Source data:
# # #
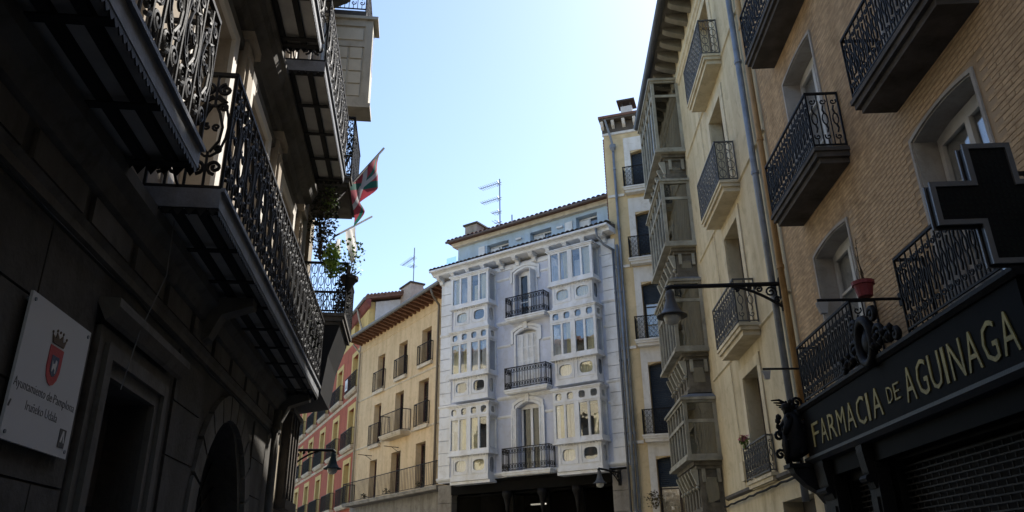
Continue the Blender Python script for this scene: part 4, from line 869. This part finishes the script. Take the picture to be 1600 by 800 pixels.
# arched doorway: voussoirs and fanlight
for k in range(11):
    t0, t1 = pi * k / 11 + 0.015, pi * (k + 1) / 11 - 0.015; cx, cz, ra, rb = 9.24, 2.15, 1.18, 1.46
    P = [(cx + r * cos(t), cz + (r - 0.02) * sin(t)) for r, t in ((ra, t0), (ra, (t0 + t1) / 2), (ra, t1), (rb, t1), (rb, (t0 + t1) / 2), (rb, t0))]
    T.mb().prism(P, 0.001, 0.06, 'v').build('voussoir', LST2, T.root)
for (a, c) in ((7.78, 8.055), (10.425, 10.7)): T.mb().box(a, c, 0.001, 0.07, 0.13, 2.14).build('jamb', LST2, T.root)
b = T.mb(); b.box(8.07, 10.41, -0.38, -0.33, 0.13, 3.28); ad = b.build('door', DARK, T.root)
b = T.mb()
for k in range(9): t = pi * (k + 0.5) / 9; b.tube([(9.24, -0.30, 2.15), (9.24 + 1.1 * cos(t), -0.30, 2.15 + 1.05 * sin(t))], 0.015, 4)
b.tube([(9.24 + 0.5 * cos(t), -0.30, 2.15 + 0.5 * sin(t)) for t in [pi * k / 16 for k in range(17)]], 0.015, 4); b.box(8.07, 10.41, -0.32, -0.26, 2.08, 2.16); b.build('fanlight_grille', IRON, ad)
def long_balcony(T, u0, u1, k, zs, zt, zr, st, cell):
    """iron balcony: boarded soffit with beams, fascia with toothed valance, scroll railing"""
    o = T.mb().box(u0, u1, 0.0, k - 0.02, zs + 0.05, zt).build('balcony', SOF, T.root)
    for v in (0.02, k * 0.36, k * 0.68): T.mb().box(u0 + 0.01, u1 - 0.01, v, v + 0.07, zs, zs + 0.049).build('beam', SOFB, o)
    u = u0 + 0.02
    while u < u1 - 0.05: T.mb().box(u, u + 0.07, 0.02, k - 0.03, zs - 0.012, zs + 0.001).build('beam', SOFB, o); u += 0.80
    T.mb().box(u1 - 0.08, u1 - 0.01, 0.02, k - 0.03, zs - 0.012, zs + 0.001).build('beam', SOFB, o)
    f = T.mb(); f.box(u0 - 0.02, u1 + 0.02, k - 0.02, k, zs, zt + 0.03)
    f.box(u0 - 0.02, u0, 0.0, k - 0.0201, zs, zt + 0.03); f.box(u1, u1 + 0.02, 0.0, k - 0.0201, zs, zt + 0.03)
    f.box(u0 - 0.03, u1 + 0.03, k + 0.0005, k + 0.03, zt + 0.0, zt + 0.035); f.build('fascia', FASC, o)
    b = T.mb(); n = int((u1 - u0) / 0.065)
    for j in range(n):
        a = u0 + (u1 - u0) * j / n; c = u0 + (u1 - u0) * (j + 1) / n; m_ = (a + c) / 2
        b.prism([(a, zs - 0.001), (a + 0.002, zs - 0.03), (m_ - 0.012, zs - 0.052), (m_, zs - 0.062), (m_ + 0.012, zs - 0.052), (c - 0.002, zs - 0.03), (c, zs - 0.001)], k - 0.012, k - 0.004, 'v')
    n = int(k / 0.085)
    for x in (u0 - 0.014, u1 + 0.006):
        for j in range(n): a = k * j / n; c = k * (j + 1) / n; b.prism([(a, zs - 0.001), ((a + c) / 2, zs - 0.07), (c, zs - 0.001)], x, x + 0.008, 'u')
    b.build('valance', IRON, o)
    railing(T, [(u0, 0.02), (u0, k - 0.01), (u1, k - 0.01), (u1, 0.02)], zt, zr, st, IRON, o, cell, 0.024, n=5)
    b = T.mb()
    for (x, sg) in ((u0 + 0.02, 1), (u1 - 0.02, -1)):
        b.tube([(x - sg * (0.02 + 0.30 * sin(t)), k * 0.45, zt + 0.55 - 0.5 * cos(t)) for t in [pi * q / 12 for q in range(13)]], 0.012, 5)
        b.tube([(x - sg * (0.02 + 0.22 * sin(t)), k * 0.45, zt + 0.95 - 0.14 * cos(t)) for t in [pi * q / 8 for q in range(9)]], 0.010, 5)
    b.build('end_scroll', IRON, o, norm=False)
long_balcony(T, -2.5, 4.72, 0.62, 4.30, 4.44, 5.57, 'scroll', 0.34)
long_balcony(T, 5.40, 12.4, 0.62, 4.30, 4.44, 5.57, 'scroll', 0.34)
long_balcony(T, 4.9, 8.34, 0.79, 8.13, 8.27, 9.40, 'scroll', 0.34)
long_balcony(T, 8.86, 12.1, 0.79, 8.13, 8.27, 9.40, 'scroll', 0.34)
for u in (7.5, 12.2):
    T.mb().prism([(0.001, 3.8), (0.10, 3.86), (0.2, 4.1), (0.5, 4.2), (0.5, 4.285), (0.001, 4.285)], u, u + 0.2, 'u').build('console', LST2, T.root)
pipe(T, 11.75, 0.12, 0.13, 3.95, 0.06, LST2)
T.mb().tube([(2.0 + 0.5 * k, 0.06 + 0.01 * (k % 2), 3.585 - 0.02 * abs(sin(k * 0.9))) for k in range(20)], 0.012, 5).build('cable', IRON, T.root, norm=False)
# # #
Short exercise:
Return the listing above in full and without alteration, excluding its pictures.

The result:
Continue the Blender Python script for this scene: part 4, from line 869. This part finishes the script. Take the picture to be 1600 by 800 pixels.
# arched doorway: voussoirs and fanlight
for k in range(11):
    t0, t1 = pi * k / 11 + 0.015, pi * (k + 1) / 11 - 0.015; cx, cz, ra, rb = 9.24, 2.15, 1.18, 1.46
    P = [(cx + r * cos(t), cz + (r - 0.02) * sin(t)) for r, t in ((ra, t0), (ra, (t0 + t1) / 2), (ra, t1), (rb, t1), (rb, (t0 + t1) / 2), (rb, t0))]
    T.mb().prism(P, 0.001, 0.06, 'v').build('voussoir', LST2, T.root)
for (a, c) in ((7.78, 8.055), (10.425, 10.7)): T.mb().box(a, c, 0.001, 0.07, 0.13, 2.14).build('jamb', LST2, T.root)
b = T.mb(); b.box(8.07, 10.41, -0.38, -0.33, 0.13, 3.28); ad = b.build('door', DARK, T.root)
b = T.mb()
for k in range(9): t = pi * (k + 0.5) / 9; b.tube([(9.24, -0.30, 2.15), (9.24 + 1.1 * cos(t), -0.30, 2.15 + 1.05 * sin(t))], 0.015, 4)
b.tube([(9.24 + 0.5 * cos(t), -0.30, 2.15 + 0.5 * sin(t)) for t in [pi * k / 16 for k in range(17)]], 0.015, 4); b.box(8.07, 10.41, -0.32, -0.26, 2.08, 2.16); b.build('fanlight_grille', IRON, ad)
def long_balcony(T, u0, u1, k, zs, zt, zr, st, cell):
    """iron balcony: boarded soffit with beams, fascia with toothed valance, scroll railing"""
    o = T.mb().box(u0, u1, 0.0, k - 0.02, zs + 0.05, zt).build('balcony', SOF, T.root)
    for v in (0.02, k * 0.36, k * 0.68): T.mb().box(u0 + 0.01, u1 - 0.01, v, v + 0.07, zs, zs + 0.049).build('beam', SOFB, o)
    u = u0 + 0.02
    while u < u1 - 0.05: T.mb().box(u, u + 0.07, 0.02, k - 0.03, zs - 0.012, zs + 0.001).build('beam', SOFB, o); u += 0.80
    T.mb().box(u1 - 0.08, u1 - 0.01, 0.02, k - 0.03, zs - 0.012, zs + 0.001).build('beam', SOFB, o)
    f = T.mb(); f.box(u0 - 0.02, u1 + 0.02, k - 0.02, k, zs, zt + 0.03)
    f.box(u0 - 0.02, u0, 0.0, k - 0.0201, zs, zt + 0.03); f.box(u1, u1 + 0.02, 0.0, k - 0.0201, zs, zt + 0.03)
    f.box(u0 - 0.03, u1 + 0.03, k + 0.0005, k + 0.03, zt + 0.0, zt + 0.035); f.build('fascia', FASC, o)
    b = T.mb(); n = int((u1 - u0) / 0.065)
    for j in range(n):
        a = u0 + (u1 - u0) * j / n; c = u0 + (u1 - u0) * (j + 1) / n; m_ = (a + c) / 2
        b.prism([(a, zs - 0.001), (a + 0.002, zs - 0.03), (m_ - 0.012, zs - 0.052), (m_, zs - 0.062), (m_ + 0.012, zs - 0.052), (c - 0.002, zs - 0.03), (c, zs - 0.001)], k - 0.012, k - 0.004, 'v')
    n = int(k / 0.085)
    for x in (u0 - 0.014, u1 + 0.006):
        for j in range(n): a = k * j / n; c = k * (j + 1) / n; b.prism([(a, zs - 0.001), ((a + c) / 2, zs - 0.07), (c, zs - 0.001)], x, x + 0.008, 'u')
    b.build('valance', IRON, o)
    railing(T, [(u0, 0.02), (u0, k - 0.01), (u1, k - 0.01), (u1, 0.02)], zt, zr, st, IRON, o, cell, 0.024, n=5)
    b = T.mb()
    for (x, sg) in ((u0 + 0.02, 1), (u1 - 0.02, -1)):
        b.tube([(x - sg * (0.02 + 0.30 * sin(t)), k * 0.45, zt + 0.55 - 0.5 * cos(t)) for t in [pi * q / 12 for q in range(13)]], 0.012, 5)
        b.tube([(x - sg * (0.02 + 0.22 * sin(t)), k * 0.45, zt + 0.95 - 0.14 * cos(t)) for t in [pi * q / 8 for q in range(9)]], 0.010, 5)
    b.build('end_scroll', IRON, o, norm=False)
long_balcony(T, -2.5, 4.72, 0.62, 4.30, 4.44, 5.57, 'scroll', 0.34)
long_balcony(T, 5.40, 12.4, 0.62, 4.30, 4.44, 5.57, 'scroll', 0.34)
long_balcony(T, 4.9, 8.34, 0.79, 8.13, 8.27, 9.40, 'scroll', 0.34)
long_balcony(T, 8.86, 12.1, 0.79, 8.13, 8.27, 9.40, 'scroll', 0.34)
for u in (7.5, 12.2):
    T.mb().prism([(0.001, 3.8), (0.10, 3.86), (0.2, 4.1), (0.5, 4.2), (0.5, 4.285), (0.001, 4.285)], u, u + 0.2, 'u').build('console', LST2, T.root)
pipe(T, 11.75, 0.12, 0.13, 3.95, 0.06, LST2)
T.mb().tube([(2.0 + 0.5 * k, 0.06 + 0.01 * (k % 2), 3.585 - 0.02 * abs(sin(k * 0.9))) for k in range(20)], 0.012, 5).build('cable', IRON, T.root, norm=False)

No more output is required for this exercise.